Exercise description ▸
Pictures stay out of the copy; restate everything else in the material exactly.
-=-=-=-=-
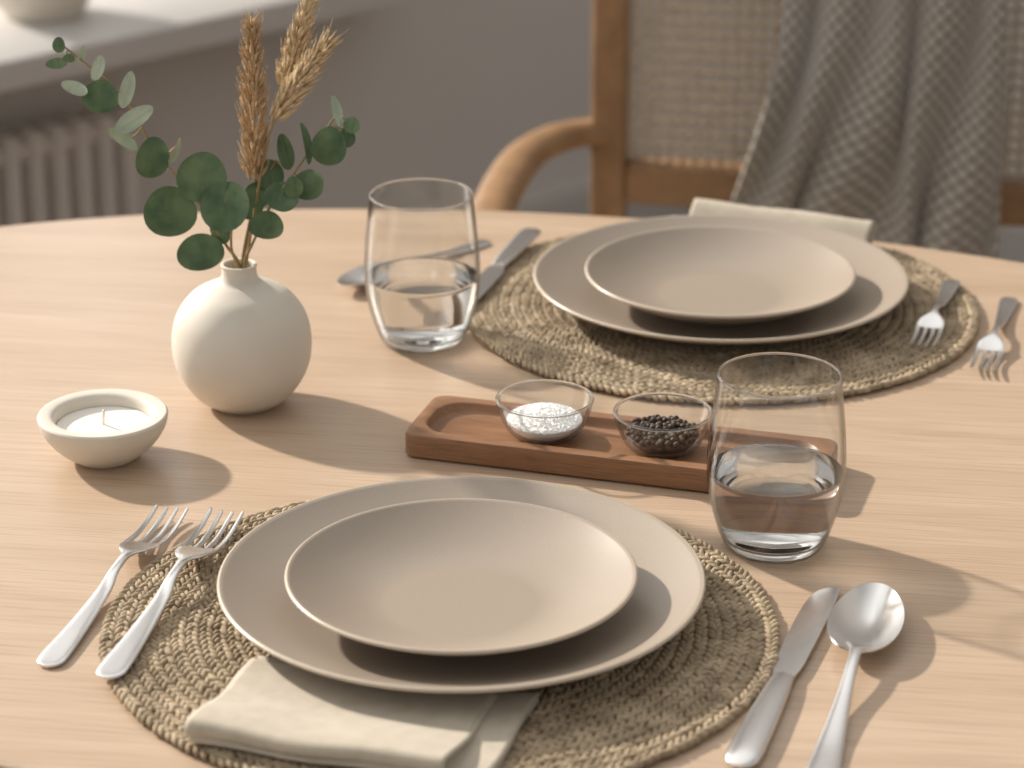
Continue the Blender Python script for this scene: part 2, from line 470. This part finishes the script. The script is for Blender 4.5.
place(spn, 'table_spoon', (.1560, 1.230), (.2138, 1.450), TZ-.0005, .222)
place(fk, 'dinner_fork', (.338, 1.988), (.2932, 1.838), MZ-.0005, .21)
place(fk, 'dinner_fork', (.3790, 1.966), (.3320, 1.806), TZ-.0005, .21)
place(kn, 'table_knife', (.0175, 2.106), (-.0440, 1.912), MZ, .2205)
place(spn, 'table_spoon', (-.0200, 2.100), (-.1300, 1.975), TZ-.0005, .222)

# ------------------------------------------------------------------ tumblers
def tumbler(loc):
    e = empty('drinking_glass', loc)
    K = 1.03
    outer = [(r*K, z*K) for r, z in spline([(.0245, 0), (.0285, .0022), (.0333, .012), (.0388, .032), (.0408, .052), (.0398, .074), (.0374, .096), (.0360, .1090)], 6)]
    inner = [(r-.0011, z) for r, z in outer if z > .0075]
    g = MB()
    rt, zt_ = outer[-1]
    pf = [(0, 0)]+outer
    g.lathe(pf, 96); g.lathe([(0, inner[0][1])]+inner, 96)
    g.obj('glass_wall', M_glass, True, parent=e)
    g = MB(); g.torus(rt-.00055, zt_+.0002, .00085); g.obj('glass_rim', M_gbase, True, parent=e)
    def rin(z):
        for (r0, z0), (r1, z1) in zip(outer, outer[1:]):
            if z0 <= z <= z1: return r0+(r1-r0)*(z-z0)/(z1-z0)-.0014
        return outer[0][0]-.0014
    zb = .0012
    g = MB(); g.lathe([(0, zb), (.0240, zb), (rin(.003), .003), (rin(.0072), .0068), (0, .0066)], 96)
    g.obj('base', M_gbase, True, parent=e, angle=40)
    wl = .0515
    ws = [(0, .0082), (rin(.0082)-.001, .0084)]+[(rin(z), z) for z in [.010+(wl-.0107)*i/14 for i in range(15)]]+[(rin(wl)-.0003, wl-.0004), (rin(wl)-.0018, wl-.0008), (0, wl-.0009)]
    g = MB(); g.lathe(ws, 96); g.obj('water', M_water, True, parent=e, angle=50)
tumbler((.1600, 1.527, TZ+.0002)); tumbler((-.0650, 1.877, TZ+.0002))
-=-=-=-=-
Response to this task ▸
Continue the Blender Python script for this scene: part 2, from line 470. This part finishes the script. The script is for Blender 4.5.
place(spn, 'table_spoon', (.1560, 1.230), (.2138, 1.450), TZ-.0005, .222)
place(fk, 'dinner_fork', (.338, 1.988), (.2932, 1.838), MZ-.0005, .21)
place(fk, 'dinner_fork', (.3790, 1.966), (.3320, 1.806), TZ-.0005, .21)
place(kn, 'table_knife', (.0175, 2.106), (-.0440, 1.912), MZ, .2205)
place(spn, 'table_spoon', (-.0200, 2.100), (-.1300, 1.975), TZ-.0005, .222)

# ------------------------------------------------------------------ tumblers
def tumbler(loc):
    e = empty('drinking_glass', loc)
    K = 1.03
    outer = [(r*K, z*K) for r, z in spline([(.0245, 0), (.0285, .0022), (.0333, .012), (.0388, .032), (.0408, .052), (.0398, .074), (.0374, .096), (.0360, .1090)], 6)]
    inner = [(r-.0011, z) for r, z in outer if z > .0075]
    g = MB()
    rt, zt_ = outer[-1]
    pf = [(0, 0)]+outer
    g.lathe(pf, 96); g.lathe([(0, inner[0][1])]+inner, 96)
    g.obj('glass_wall', M_glass, True, parent=e)
    g = MB(); g.torus(rt-.00055, zt_+.0002, .00085); g.obj('glass_rim', M_gbase, True, parent=e)
    def rin(z):
        for (r0, z0), (r1, z1) in zip(outer, outer[1:]):
            if z0 <= z <= z1: return r0+(r1-r0)*(z-z0)/(z1-z0)-.0014
        return outer[0][0]-.0014
    zb = .0012
    g = MB(); g.lathe([(0, zb), (.0240, zb), (rin(.003), .003), (rin(.0072), .0068), (0, .0066)], 96)
    g.obj('base', M_gbase, True, parent=e, angle=40)
    wl = .0515
    ws = [(0, .0082), (rin(.0082)-.001, .0084)]+[(rin(z), z) for z in [.010+(wl-.0107)*i/14 for i in range(15)]]+[(rin(wl)-.0003, wl-.0004), (rin(wl)-.0018, wl-.0008), (0, wl-.0009)]
    g = MB(); g.lathe(ws, 96); g.obj('water', M_water, True, parent=e, angle=50)
tumbler((.1600, 1.527, TZ+.0002)); tumbler((-.0650, 1.877, TZ+.0002))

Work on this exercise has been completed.